Sun 7 Apr 2019
Archived Review: GREGORY MCDONALD – Fletch and the Widow Bradley.
Posted by Steve under Reviews[9] Comments
GREGORY MCDONALD – Fletch and the Widow Bradley. Fletch #4. Warner, paperback original, 1981.
Taking a rather unusual marketing approach for a mystery paperback original, Warner has apparent;y tried to promote the book as a potential bestseller. When it first came out, B. Dalton had copies set up in a huge floor display at the front of the store, for example, and the title is embossed on the front cover with big gold lettering.
There is a price tag to match. For your money [$2.95 rather than the usual going rate of $2.25 or $2.50], you get nearly 300 pages of big print on cheap paper, and yards and yards of crackling good dialogue, in Mcdonald’s customary laid-back style.

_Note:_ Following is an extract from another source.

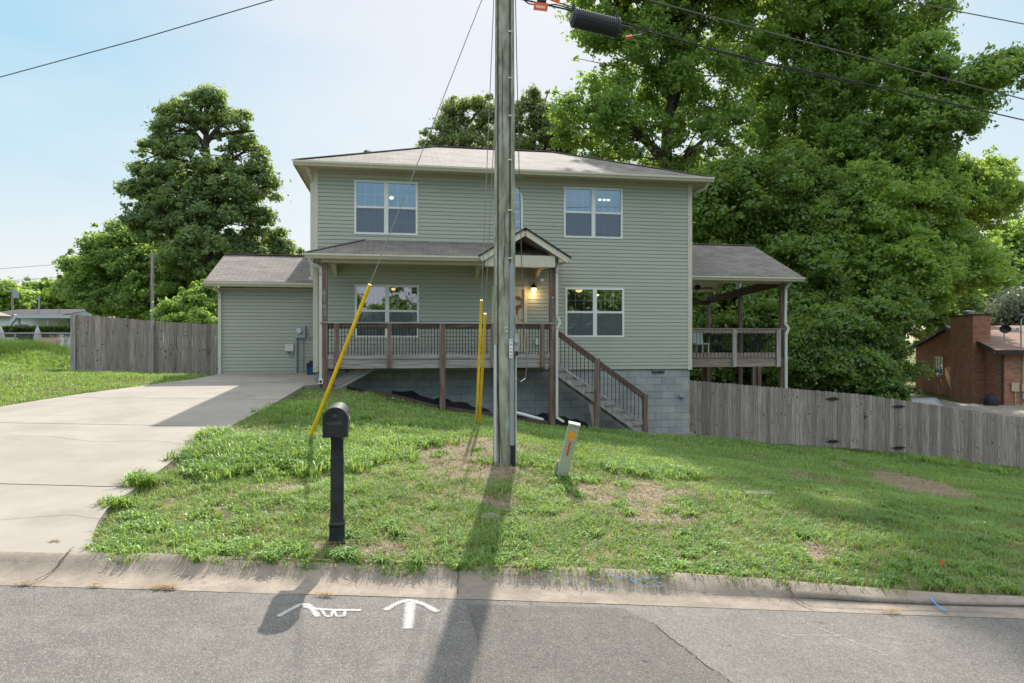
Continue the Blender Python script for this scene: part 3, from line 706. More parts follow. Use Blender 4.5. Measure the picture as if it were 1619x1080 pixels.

For those of you who have come in late, Fletch is a reporter by profession, and with his usual casual approach to living come the inevitable jams he keeps finding himself getting into. This time around he ends up getting fired — in working on his latest story he somehow manages to quote a man who’s been dead for quite some time. He also finds a wallet with $25,000 in it. For some reason the owner does not want to be found.
Fletch is also an idealist of sorts, a world-saver with bare feet. He is also a surprisingly bit naive. Even after he has almost worked out the truth behind the dead man’s strange demise, he still has to have it explained to him. Personally, I knew what was going on (although not necessarily why) from about 200 pages earlier on.
Incidentally, and this probably doesn’t mean anything, but either Mcdonald or Warner Books seem to have a weird way of spelling certain words. Not once, but consistently.
April 7th, 2019 at 4:33 pm
Mcdonald remains one of my favorite authors and one of the few I reread. I prefer the FLYNN series but the FLETCH series remains among the best light comedy mystery ever written.
The strangest part about the FLETCH series was they were published out of chronological order. FLETCH was the first published but was fifth in the time line. WIDOW BRADLEY was third in the time line but fourth published. The first two books in the time line were FLETCH WON followed by FLETCH TOO.
April 7th, 2019 at 5:26 pm
The odd timeline of the Fletch books made for some difficult reading at times since he starts out far slicker and smarter than in later books taking place at earlier points in the timeline. I’ve always meant to read them in chronological order but never got around to it.
Regardless of that Mcdonald is still a pleasure to read, and yet another spelling of his last name to confuse genre fans.
April 7th, 2019 at 7:37 pm
I remember at one time being told that the books were published out of order, but I’d forgotten all about it. The reason it didn’t register, I’m sorry to admit, is that this one may have been the last Fletch I’ve read. I don’t know why. I suppose that life and other distractions just somehow got in the way.
April 7th, 2019 at 9:42 pm
I remember Gregory Mcdonald saying that his “weird” spelling of his last name was the real official spelling. It is of Scottish origin.
April 7th, 2019 at 10:24 pm
When I referred to weird spellings of certain words in the last paragraph of my review, I don’t know what words they might have been, but I’m sure his last name wasn’t one of them. Totally above and beyond!
April 7th, 2019 at 9:49 pm
Besides the Fletch books, Mcdonald wrote other series as well. There were four FLYNN books as a family man and rule ignoring Detective with a secret past and present. Two SON OF FLETCH that owe themselves to the Celtic traditional “Jack Stories.” Two SKYLAR mysteries and non-series titles RUNNING SCARED, WHO TOOK TOBY RINALDI, SAFEKEEPING and several others.
THRILLING DETECTIVES discuss why the books were published out of order — he didn’t have the money to spend on the research on Brazil to do the second book.
https://www.thrillingdetective.com/eyes/fletch.html
April 7th, 2019 at 10:10 pm
Thanks for the link, Michael. I’ve never thought of Fletch as a PI, so I’ve never thought to look there.
April 12th, 2019 at 10:56 am
WIDOW BRADLEY struck me as about the most middling of the series, as I recall it…CARIOCA FLETCH, the one in Brazil, reads like an excuse to write off a vacation as research, and it and THE MAN WHO struck me as the worst in the series. CONFESS, FLETCH and FLETCH WON were among the better ones, as I recall them. The much later SON OF FLETCH not too shabby.
Remembering B. Dalton stores, and the malls they were in. And Warner Books. And.
November 19th, 2023 at 10:58 pm
I used to think that the novels being written out of chronological order was weird, but now I think it’s brilliant. For instance, Fletch Too wouldn’t have meant much if you didn’t already read about the man he became.